The most significant moments in Apple’s history have mostly been product launches – from the Macintosh 128k saying “hello”, to the audience whooping as Steve Jobs announced a “revolutionary mobile phone” in 2007. But the most significant moment of Tim Cook’s leadership belongs in an entirely different category – and may be the most significant of them all.
It started with an atrocity. On 2 December 2015, Rizwan Farook, an inspector for the San Bernardino County Department of Public Health, in California, and his wife, Tashfeen Malik, fired over 100 bullets into the crowd at a Christmas party. Fourteen people died, 22 were seriously injured. Farook and Malik were killed in a shootout with the police. They had been motivated, at least in part, by Islamist terror groups and the terrible catechisms they found on the internet.
The FBI began investigating the attack, but soon ran into a problem: they couldn’t unlock Farook’s iPhone, which had been provided to him by the Public Health Department, and which they wanted to check for evidence. It was kept shut by one of Apple’s default security features, a four-digit passcode. If the wrong passcode were entered ten times, then all the data on the phone would be erased. The FBI was struggling to break this heavily encrypted system.
Thus began a very public argument between the law enforcement agency and the tech giant. They asked Apple to make new software for the phone – a “backdoor” key – so that the encryption could be overridden. Apple refused, on the grounds that the security of its devices was sacrosanct. The FBI then went from asking to demanding, through court orders. Still Apple refused. After a couple of months, the FBI paid an outside company – or perhaps one or more freelance hackers – to successfully access the phone’s digital innards.
There are complicating addendums to this story; it wasn’t entirely iConoclasts versus the Man. In one of the court motions against Apple, dated 19 February 2016, it was revealed that some of the company’s engineers had met with the FBI to discuss other methods for accessing the phone’s contents.
The most promising of these alternatives – an automatic backup of Farook’s most recent iPhone data to his iCloud account, from which it could be accessed – was shut off because the Public Health Department had already changed the password to his iCloud account without speaking to Apple. This meant that the backup couldn’t then happen without the four-digit passcode to his phone, and that again, of course, is where Apple drew the line. They were okay with the iCloud data being accessed, in part because it was a work account and the password was known. They were not okay with coding their way around an iPhone’s security features.
In an open letter to customers, Tim Cook observed at the time: “The government could extend this breach of privacy and demand that Apple build surveillance software to intercept your messages, access your health records or financial data, track your location, or even access your phone’s microphone or camera without your knowledge.” It was and remains important, for his company’s interests, that the encryption of those devices is seen as uncrackable.

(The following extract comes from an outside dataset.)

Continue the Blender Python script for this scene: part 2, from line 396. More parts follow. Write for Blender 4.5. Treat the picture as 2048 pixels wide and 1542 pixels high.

This was especially true after the release of iOS 8 in 2014, over a year before the San Bernardino attacks. This was the operating system that included, for the first time, Apple’s Heath and Pay apps – and the encryption built into it was strengthened accordingly. Even today, the “Legal Process Guidelines” that Apple has produced for “Government & Law Enforcement within the United States” are clear: for devices on iOS 4 to iOS 7, Apple may be able to extract data upon legal request; whereas for devices on iOS 8 or later, “Apple is unable to perform an iOS device data extraction as the data typically sought by law enforcement is encrypted, and Apple does not possess the encryption key”. Farook’s iPhone was on iOS 9.
But there was still something brave about Cook’s stance – and risky. The San Bernardino case was after the Edward Snowden revelations, so there was some liminal unease about the state and its access to people’s data; but it was some time before the Cambridge Analytica scandal, which made privacy an urgent question for all the tech giants. Apple’s CEO was opening up a very big question about the relationship between a company and a country: who makes the law? And he was doing so over a terrorist’s phone. This was not a sure-fire bet.
Did it pay off? Well, Apple’s value has doubled in the years since. And they have been able to distinguish themselves from other tech giants, such as Facebook and Google, who rely on a certain looseness of data so that it can be repurposed or perhaps even sold on. Apple’s devices are instead marketed as walled gardens; pretty places where you’re free from intrusion. As part of a financial filing made in late 2017, the company codified six “values” – one of which was that “privacy is a fundamental human right”.